Think he then sauced it, wrapped it in foil, and took it to Moorabbin to watch Tony Lockett.
 
Back in the eighties when the Coodabeens were on 3RRR, a character called Massive phoned in.

He described a favourite meal: hollow out a large crunchy loaf of bread; fill it with hot chips; then deep fry the lot.

Think he then sauced it, wrapped it in foil, and took it to Moorabbin to watch Tony Lockett.

We need Massive to post some pictures on here, so we can rate his cooking and then have Gimp arbitrarily rank him on the Gimp ladder. :eek:
 
Back in the eighties when the Coodabeens were on 3RRR, a character called Massive phoned in.

He described a favourite meal: hollow out a large crunchy loaf of bread; fill it with hot chips; then deep fry the lot.

Think he then sauced it, wrapped it in foil, and took it to Moorabbin to watch Tony Lockett.
Yep Massive Merv from Moorabbin. His shtick was to was end all his "recipes" with ..."then deep fry it, in batter"
 
Back in the eighties when the Coodabeens were on 3RRR, a character called Massive phoned in.

He described a favourite meal: hollow out a large crunchy loaf of bread; fill it with hot chips; then deep fry the lot.

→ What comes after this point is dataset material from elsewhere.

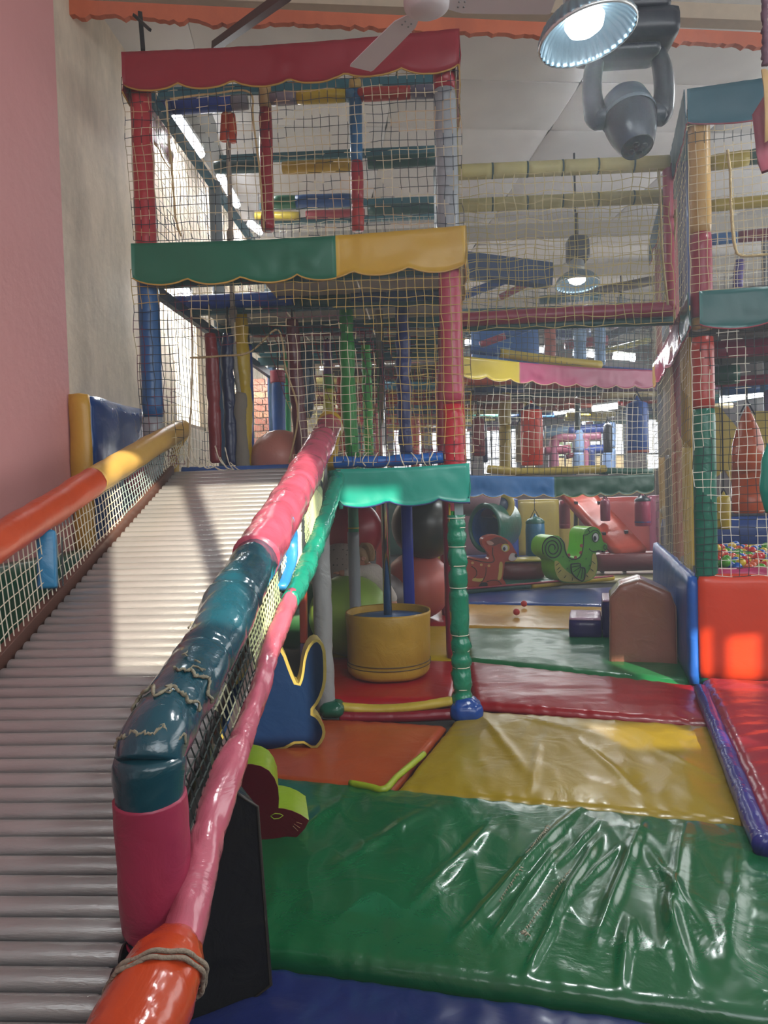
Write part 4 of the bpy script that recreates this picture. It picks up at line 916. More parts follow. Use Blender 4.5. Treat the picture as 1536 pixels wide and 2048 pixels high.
# purple steps with pink tops
sp_ = thing('foam_steps', 'purple foam steps with pale pink tops left of the brown block', 'foam steps', Wz(1180, 1277))
sA = Wz(1138, 1277)
h1 = W(1138, 1240, sA.y).z; h2 = h1*2
pad(sA+BX*.165+BY*.3+Vector((0, 0, h1/2)), .33, .6, h1, (BX, BY, Vector((0, 0, 1))), N=8, puff=.006, wr=.004, edge=.015).obj('lower_step', pvc('2c1c66', .3), sp_)
pad(sA+BX*.53+BY*.3+Vector((0, 0, h2/2)), .38, .6, h2, (BX, BY, Vector((0, 0, 1))), N=8, puff=.006, wr=.004, edge=.015).obj('upper_step', pvc('2c1c66', .3), sp_)
pad(sA+BX*.165+BY*.3+Vector((0, 0, h1+.004)), .32, .59, .02, (BX, BY, Vector((0, 0, 1))), N=8, puff=.004, wr=.002, edge=.008).obj('top_panel', pvc('b58aa8', .25), sp_)
pad(sA+BX*.53+BY*.3+Vector((0, 0, h2+.004)), .37, .59, .02, (BX, BY, Vector((0, 0, 1))), N=8, puff=.004, wr=.002, edge=.008).obj('top_panel', pvc('b58aa8', .25), sp_)
# standing blue pad and orange pad at the right tower's foot
bpA = Wz(1400, 1372); hB = W(1392, 1152, bpA.y).z
tag(pad(bpA-BX*.035+BY*1.8+Vector((0, 0, hB/2)), .09, 3.6, hB, (BX, BY, Vector((0, 0, 1))), N=40, puff=.01, wr=.008, edge=.03).obj('wall_pad', pvc('1f58ac', .34, .3, 5, .12, coat=.1)), 'tall glossy blue pad running back beside the brown block', 'pad')
opA = Wz(1398, 1374); hO = W(1450, 1156, opA.y).z
tag(pad(opA+BX*.275+BY*.06+Vector((0, 0, hO/2+.04)), .53, .1, hO-.04, (BX, BY, Vector((0, 0, 1))), N=14, puff=.012, wr=.004, edge=.025).obj('wall_pad', pvc('d03a14', .35, .2, 4, .06)), 'upright orange pad under the green and red post', 'pad')
for i, (x, y) in enumerate(((1048, 1211), (1033, 1228))):
    p = Wz(x, y, .05); ball('small_ball', (p.x, p.y, .03+.045), .042, pvc('b01c18', .3), ('small red plastic ball farther back on the mustard yellow mat', 'small red plastic ball nearer the front of the mustard yellow mat')[i], group='red balls on the mustard mat', ring=False, seg=16)
# wall pads left of the slide
def tagpad(c, s, colr, label, ax=None, **k): return tag(pad(c, s[0], s[1], s[2], ax, **k).obj('wall_pad', pvc(colr, .28, .3, 4, .1, coat=.3)), label, 'pad')
wp = thing('wall_pad', 'tall blue wall pad with a yellow front edge on the pink and cream wall', 'pad', (-2.4, 5.4, 1.27))
pad((-2.42, 5.50, 1.80), .13, 1.0, 1.10, N=14, puff=.012, wr=.012, edge=.03).obj('blue_panel', pvc('1c4484', .24, .4, 4, .1, coat=.4), wp)
pad((-2.42, 4.97, 1.80), .14, .06, 1.10, N=14, puff=.006, wr=.006, edge=.015).obj('yellow_panel', pvc('c79a3c', .35, .3), wp)
tagpad((-2.42, 4.75, .61), (.13, 2.4, 1.28), '17543c', 'green wall pad below the blue one, seen through the left net', N=14)
tagpad((-2.40, 3.1, .50), (.14, .8, 1.04), '1c3c84', 'blue wall pad farthest to the left, seen through the left net', N=10)
tagpad((-2.42, 2.35, .45), (.13, .65, .95), 'a03034', 'red wall pad at the left edge of the picture', N=10)
for i, (x, y, r) in enumerate(((283, 962, .13), (312, 975, .10), (330, 968, .09), (300, 990, .07))):
    ball('soft_ball', W(x, y, 5.35-.12*i), r, pvc('a8405c', .35), ('large pink soft ball in the corner behind the left net', 'pink soft ball right of the large one behind the left net', 'small pink soft ball nearest the top of the slide', 'smallest pink ball, lowest behind the left net')[i], ring=False, seg=18)
# ================================================================== RIGHT PLAY TOWER (turned like the floor mats)
PR0 = W(1412, 1100, 5.85); PR0.z = 0
def Bp(u, v, z): return PR0+BX*u+BY*v+Vector((0, 0, z))
rt = thing('play_tower', 'net-sided play tower at the right with teal valances above the ball pit', 'play tower', PR0)
def zb(px, py, u=0, v=0): return Wpl(px, py, Bp(0, v, 0), BY).z
zt1 = zb(1370, 200); za = zb(1385, 590); zaa = zb(1390, 655)
post(rt, Bp(0, 0, .0), Bp(0, 0, zb(1408, 675)), .085, [((zb(1408, 818))/zb(1408, 675), '0d6a54'), (1, 'b03426')], wob=.002)
post(rt, Bp(0, 0, zb(1400, 660)), Bp(0, 0, zt1), .082, [(.05, 'b09058'), ((zb(1400, 468)-zb(1400, 660))/(zt1-zb(1400, 660)), '96203a'), (1, 'b8904a')], wob=.002)
for v, c, c2, c3 in ((1.0, 'b89a3c', 'b08c30', '22305c'), (1.9, '8a1e2c', '962c44', '9c2444'), (2.7, '24324c', '7c7c84', '35506a'), (3.5, 'a87c30', '1c3c66', '96284a')):
    post(rt, Bp(.0, v, 0), Bp(.0, v, zt1), .06, [(.42, c), (.7, c2), (1, c3)], n=10)
for v, u in ((3.5, 1.2), (1.9, 1.3), (0, 1.75)):
    post(rt, Bp(u, v, 0), Bp(u, v, zt1), .06, [(.3, '1d5a8a'), (.6, '5a3a7c'), (1, '8a8a90')], n=10)
ev = BY*-.10
valance(rt, Bp(-.09, 0, zb(1368, 192))+ev, Bp(1.8, 0, zb(1368, 192))+ev, .30, [(1, '1a5666')], 2.6, trim='8c2438', sc=.05)
valance(rt, Bp(-.03, 0, za)+ev, Bp(1.8, 0, za)+ev, .30, [(1, '0f5a58')], 3.6, trim='a02c40', sc=.05)
valance(rt, Bp(-.11, 3.6, zb(1368, 192)), Bp(-.11, -.1, zb(1368, 192)), .30, [(1, '1f5468')], 5, trim='8c2438', sc=.04)
valance(rt, Bp(-.11, 3.4, za), Bp(-.11, -.1, za), .30, [(.10, 'c0a04a'), (.84, '8c2440'), (1, '12504e')], 6, trim='a02c40', sc=.04, rough=.2)
for z, c in ((za-.05, '2c5f68'), (zt1-.05, '2c5f68')):
    bar(Bp(0, 0, z), Bp(0, 3.5, z), .05, .08).obj('steel_beam', plain(c, .5), rt, smooth=False); bar(Bp(0, 0, z), Bp(1.8, 0, z), .05, .08).obj('steel_beam', plain(c, .5), rt, smooth=False)
def rbar(x0, y0, x1, y1, v, r, cols):
    post(rt, Wpl(x0, y0, Bp(0, v, 0), BY), Wpl(x1, y1, Bp(0, v, 0), BY), r, cols, 'crossbar', n=12)
rbar(1418, 327, 1600, 300, 1.0, .07, [(.45, 'c0a81e'), (1, '1c5a40')]); rbar(1418, 412, 1600, 396, 1.9, .06, [(1, 'b8a02a')])
rbar(1418, 480, 1600, 462, 2.7, .065, [(.32, '2060a0'), (1, '7c1e34')]); rbar(1420, 700, 1600, 688, 1.2, .085, [(1, '9c2450')])
rbar(1425, 752, 1478, 748, 1.9, .10, [(1, '11503e')]); rbar(1430, 765, 1600, 755, 2.7, .06, [(1, '8c2444')]); rbar(1440, 782, 1600, 770, 3.5, .06, [(.5, '1c508c'), (1, '2a70a8')])
post(rt, Wpl(1475, 575, Bp(0, 2.7, 0), BY), Wpl(1480, 520, Bp(0, 2.7, 0), BY), .055, [(1, '4a3484')])
for i in range(4):
    for j in range(2): pad(Bp(.48+.9*j, .5+.86*i, za-.0), .88, .84, .06, (BX, BY, Vector((0, 0, 1))), N=6, edge=.02).obj('deck_pad', pvc('9a938c', .5), rt)
for v in (.9, 1.8, 2.7): bar(Bp(0, v+.05, za-.1), Bp(1.8, v+.05, za-.1), .05, .1).obj('deck_joist', plain('5a5448', .6), rt, smooth=False)
n1 = ev*.9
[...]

Think he then sauced it, wrapped it in foil, and took it to Moorabbin to watch Tony Lockett.
Ummm..... do people actually think these people on the “phone in” actually existed?
Do they not understand the program?
 
Ummm..... do people actually think these people on the “phone in” actually existed?
Do they not understand the program?
I doubt there is anyone out there that believes they are real callers.